» Brief
What follows is a listing to be transcribed exactly.
--------------------------------------------------
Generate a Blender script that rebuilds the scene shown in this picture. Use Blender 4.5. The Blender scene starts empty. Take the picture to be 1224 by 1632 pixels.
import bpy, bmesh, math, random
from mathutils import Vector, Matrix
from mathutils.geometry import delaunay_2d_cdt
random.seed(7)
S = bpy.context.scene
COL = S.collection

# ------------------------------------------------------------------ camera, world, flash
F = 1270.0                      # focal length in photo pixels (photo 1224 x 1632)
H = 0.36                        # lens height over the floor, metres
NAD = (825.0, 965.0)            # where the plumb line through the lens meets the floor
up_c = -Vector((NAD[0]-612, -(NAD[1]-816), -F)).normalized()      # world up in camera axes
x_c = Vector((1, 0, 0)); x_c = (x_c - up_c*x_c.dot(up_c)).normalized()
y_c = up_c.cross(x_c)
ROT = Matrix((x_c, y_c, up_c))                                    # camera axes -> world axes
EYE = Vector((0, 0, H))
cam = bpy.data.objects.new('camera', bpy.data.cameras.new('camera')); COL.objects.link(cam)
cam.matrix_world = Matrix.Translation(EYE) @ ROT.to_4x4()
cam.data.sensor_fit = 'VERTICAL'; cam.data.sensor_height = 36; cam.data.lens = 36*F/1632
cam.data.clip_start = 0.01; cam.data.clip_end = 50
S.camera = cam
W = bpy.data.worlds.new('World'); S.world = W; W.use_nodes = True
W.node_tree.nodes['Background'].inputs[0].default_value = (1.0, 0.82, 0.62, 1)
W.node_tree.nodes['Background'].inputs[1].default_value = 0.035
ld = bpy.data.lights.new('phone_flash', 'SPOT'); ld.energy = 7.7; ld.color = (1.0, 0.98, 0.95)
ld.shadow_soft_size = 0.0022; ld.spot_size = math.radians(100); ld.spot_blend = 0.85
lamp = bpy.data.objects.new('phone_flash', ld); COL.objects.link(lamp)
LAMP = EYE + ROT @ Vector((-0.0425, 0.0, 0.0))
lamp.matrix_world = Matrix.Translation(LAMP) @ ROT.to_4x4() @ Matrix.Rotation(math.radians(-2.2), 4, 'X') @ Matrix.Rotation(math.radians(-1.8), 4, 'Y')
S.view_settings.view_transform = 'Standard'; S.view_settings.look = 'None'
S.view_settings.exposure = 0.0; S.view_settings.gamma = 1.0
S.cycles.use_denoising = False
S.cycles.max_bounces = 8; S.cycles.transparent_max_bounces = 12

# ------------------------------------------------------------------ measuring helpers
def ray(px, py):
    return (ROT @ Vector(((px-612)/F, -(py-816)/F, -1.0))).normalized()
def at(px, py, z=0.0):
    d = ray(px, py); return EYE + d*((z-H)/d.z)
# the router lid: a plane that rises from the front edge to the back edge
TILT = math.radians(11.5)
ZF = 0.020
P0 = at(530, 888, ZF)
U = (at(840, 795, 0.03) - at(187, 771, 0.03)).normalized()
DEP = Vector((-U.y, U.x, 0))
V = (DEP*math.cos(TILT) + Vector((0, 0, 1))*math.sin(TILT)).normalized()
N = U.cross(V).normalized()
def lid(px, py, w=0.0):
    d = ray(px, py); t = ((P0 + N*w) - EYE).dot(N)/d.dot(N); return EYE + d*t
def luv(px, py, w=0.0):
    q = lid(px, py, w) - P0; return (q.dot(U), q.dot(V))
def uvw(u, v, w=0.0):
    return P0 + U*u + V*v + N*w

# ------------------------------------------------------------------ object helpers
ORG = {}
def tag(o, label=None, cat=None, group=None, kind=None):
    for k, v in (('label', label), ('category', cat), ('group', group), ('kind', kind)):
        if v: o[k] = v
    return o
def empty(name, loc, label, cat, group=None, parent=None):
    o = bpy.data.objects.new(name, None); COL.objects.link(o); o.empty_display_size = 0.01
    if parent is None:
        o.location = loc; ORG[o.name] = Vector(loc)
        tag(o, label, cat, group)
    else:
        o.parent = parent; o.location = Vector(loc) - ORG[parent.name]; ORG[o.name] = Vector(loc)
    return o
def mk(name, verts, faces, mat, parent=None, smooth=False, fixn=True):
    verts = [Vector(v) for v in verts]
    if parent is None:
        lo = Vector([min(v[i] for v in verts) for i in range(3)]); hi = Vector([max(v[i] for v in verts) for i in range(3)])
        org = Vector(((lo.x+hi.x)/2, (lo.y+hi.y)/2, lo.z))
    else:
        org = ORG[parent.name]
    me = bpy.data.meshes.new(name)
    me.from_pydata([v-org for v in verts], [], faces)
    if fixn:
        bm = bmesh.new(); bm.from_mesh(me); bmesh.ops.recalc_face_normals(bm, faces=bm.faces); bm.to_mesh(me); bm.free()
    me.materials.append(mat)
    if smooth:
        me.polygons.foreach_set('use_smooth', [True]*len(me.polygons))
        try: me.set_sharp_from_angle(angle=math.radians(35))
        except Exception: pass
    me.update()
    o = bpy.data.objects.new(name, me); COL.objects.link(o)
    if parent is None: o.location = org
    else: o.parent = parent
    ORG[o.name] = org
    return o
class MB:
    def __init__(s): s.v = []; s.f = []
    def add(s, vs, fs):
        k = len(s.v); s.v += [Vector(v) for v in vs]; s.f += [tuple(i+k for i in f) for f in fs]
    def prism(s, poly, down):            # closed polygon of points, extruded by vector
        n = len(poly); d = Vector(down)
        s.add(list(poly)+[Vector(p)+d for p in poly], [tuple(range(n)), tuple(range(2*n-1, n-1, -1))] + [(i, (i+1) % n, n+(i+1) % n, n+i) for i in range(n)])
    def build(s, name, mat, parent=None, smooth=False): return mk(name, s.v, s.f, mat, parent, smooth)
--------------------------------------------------
» Correct answer
Generate a Blender script that rebuilds the scene shown in this picture. Use Blender 4.5. The Blender scene starts empty. Take the picture to be 1224 by 1632 pixels.
import bpy, bmesh, math, random
from mathutils import Vector, Matrix
from mathutils.geometry import delaunay_2d_cdt
random.seed(7)
S = bpy.context.scene
COL = S.collection

# ------------------------------------------------------------------ camera, world, flash
F = 1270.0                      # focal length in photo pixels (photo 1224 x 1632)
H = 0.36                        # lens height over the floor, metres
NAD = (825.0, 965.0)            # where the plumb line through the lens meets the floor
up_c = -Vector((NAD[0]-612, -(NAD[1]-816), -F)).normalized()      # world up in camera axes
x_c = Vector((1, 0, 0)); x_c = (x_c - up_c*x_c.dot(up_c)).normalized()
y_c = up_c.cross(x_c)
ROT = Matrix((x_c, y_c, up_c))                                    # camera axes -> world axes
EYE = Vector((0, 0, H))
cam = bpy.data.objects.new('camera', bpy.data.cameras.new('camera')); COL.objects.link(cam)
cam.matrix_world = Matrix.Translation(EYE) @ ROT.to_4x4()
cam.data.sensor_fit = 'VERTICAL'; cam.data.sensor_height = 36; cam.data.lens = 36*F/1632
cam.data.clip_start = 0.01; cam.data.clip_end = 50
S.camera = cam
W = bpy.data.worlds.new('World'); S.world = W; W.use_nodes = True
W.node_tree.nodes['Background'].inputs[0].default_value = (1.0, 0.82, 0.62, 1)
W.node_tree.nodes['Background'].inputs[1].default_value = 0.035
ld = bpy.data.lights.new('phone_flash', 'SPOT'); ld.energy = 7.7; ld.color = (1.0, 0.98, 0.95)
ld.shadow_soft_size = 0.0022; ld.spot_size = math.radians(100); ld.spot_blend = 0.85
lamp = bpy.data.objects.new('phone_flash', ld); COL.objects.link(lamp)
LAMP = EYE + ROT @ Vector((-0.0425, 0.0, 0.0))
lamp.matrix_world = Matrix.Translation(LAMP) @ ROT.to_4x4() @ Matrix.Rotation(math.radians(-2.2), 4, 'X') @ Matrix.Rotation(math.radians(-1.8), 4, 'Y')
S.view_settings.view_transform = 'Standard'; S.view_settings.look = 'None'
S.view_settings.exposure = 0.0; S.view_settings.gamma = 1.0
S.cycles.use_denoising = False
S.cycles.max_bounces = 8; S.cycles.transparent_max_bounces = 12

# ------------------------------------------------------------------ measuring helpers
def ray(px, py):
    return (ROT @ Vector(((px-612)/F, -(py-816)/F, -1.0))).normalized()
def at(px, py, z=0.0):
    d = ray(px, py); return EYE + d*((z-H)/d.z)
# the router lid: a plane that rises from the front edge to the back edge
TILT = math.radians(11.5)
ZF = 0.020
P0 = at(530, 888, ZF)
U = (at(840, 795, 0.03) - at(187, 771, 0.03)).normalized()
DEP = Vector((-U.y, U.x, 0))
V = (DEP*math.cos(TILT) + Vector((0, 0, 1))*math.sin(TILT)).normalized()
N = U.cross(V).normalized()
def lid(px, py, w=0.0):
    d = ray(px, py); t = ((P0 + N*w) - EYE).dot(N)/d.dot(N); return EYE + d*t
def luv(px, py, w=0.0):
    q = lid(px, py, w) - P0; return (q.dot(U), q.dot(V))
def uvw(u, v, w=0.0):
    return P0 + U*u + V*v + N*w

# ------------------------------------------------------------------ object helpers
ORG = {}
def tag(o, label=None, cat=None, group=None, kind=None):
    for k, v in (('label', label), ('category', cat), ('group', group), ('kind', kind)):
        if v: o[k] = v
    return o
def empty(name, loc, label, cat, group=None, parent=None):
    o = bpy.data.objects.new(name, None); COL.objects.link(o); o.empty_display_size = 0.01
    if parent is None:
        o.location = loc; ORG[o.name] = Vector(loc)
        tag(o, label, cat, group)
    else:
        o.parent = parent; o.location = Vector(loc) - ORG[parent.name]; ORG[o.name] = Vector(loc)
    return o
def mk(name, verts, faces, mat, parent=None, smooth=False, fixn=True):
    verts = [Vector(v) for v in verts]
    if parent is None:
        lo = Vector([min(v[i] for v in verts) for i in range(3)]); hi = Vector([max(v[i] for v in verts) for i in range(3)])
        org = Vector(((lo.x+hi.x)/2, (lo.y+hi.y)/2, lo.z))
    else:
        org = ORG[parent.name]
    me = bpy.data.meshes.new(name)
    me.from_pydata([v-org for v in verts], [], faces)
    if fixn:
        bm = bmesh.new(); bm.from_mesh(me); bmesh.ops.recalc_face_normals(bm, faces=bm.faces); bm.to_mesh(me); bm.free()
    me.materials.append(mat)
    if smooth:
        me.polygons.foreach_set('use_smooth', [True]*len(me.polygons))
        try: me.set_sharp_from_angle(angle=math.radians(35))
        except Exception: pass
    me.update()
    o = bpy.data.objects.new(name, me); COL.objects.link(o)
    if parent is None: o.location = org
    else: o.parent = parent
    ORG[o.name] = org
    return o
class MB:
    def __init__(s): s.v = []; s.f = []
    def add(s, vs, fs):
        k = len(s.v); s.v += [Vector(v) for v in vs]; s.f += [tuple(i+k for i in f) for f in fs]
    def prism(s, poly, down):            # closed polygon of points, extruded by vector
        n = len(poly); d = Vector(down)
        s.add(list(poly)+[Vector(p)+d for p in poly], [tuple(range(n)), tuple(range(2*n-1, n-1, -1))] + [(i, (i+1) % n, n+(i+1) % n, n+i) for i in range(n)])
    def build(s, name, mat, parent=None, smooth=False): return mk(name, s.v, s.f, mat, parent, smooth)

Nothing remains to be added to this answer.